Rating: Summary: Good to see you Kay, even if it's not at your best... Review: Either you like Kay Scarpetta and her world, or you don't. Don't gripe about how this book isn't as good as the previous ones. That is obvious enough. But it's nice to check in with Kay, to hear she is alive, depressed as usual, and not that well. When I don't see her for awhile, I miss her. I may even like Lucy and Marino better. But keep bringing Kay back! I want to see if she ever gets happy. And I like smart female characters.
Rating: Summary: Maybe Patricia has an evil twin who preys on readers . . . Review: Once again Cornwell brings us a slew of over-the-top characters, all of whom are prickly, selfish, amoral, irritating, paranoid, depressing, self-pitying and hateful to those closest to them - and that's just the good guys! It almost seems the author's running some kind of experiment. "How long will it take readers to figure out I'm putting them on?" Will anyone notice that the emperor is buck-naked? A wolf-man, his gorgeous twin, scions of a family that tries to (dare I say it?) rule the world, their lawyer who just happens to be the son of the determinedly obnoxious policeman who worships the brilliant but always persecuted Scarpetta who worships Superniece and on and on it goes. None of the relationships bear the slightest resemblance to any between real people or between any fictional characters you'd actually want to know.
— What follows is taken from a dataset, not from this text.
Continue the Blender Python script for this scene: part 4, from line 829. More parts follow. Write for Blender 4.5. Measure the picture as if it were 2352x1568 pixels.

The whole thing reminded me of some gory comic book aimed at the lowest common denominator lurking in pre-teen boys. Or a child who's story gets more and more fantastic as he warms to the subject until he's exhausted the wildest limits of his imagination and winds down to the anti-climatic "and then the good guys killed the bad guys and that's the end." Would that it were so, but Wolfie's still out there (dang, it's easy to get out of prison these days) and he'll probably meet up with Frankenstein in the next book. I just hope one of them scares me away from the library before I fall for the "surely, the next one will be better" thing again.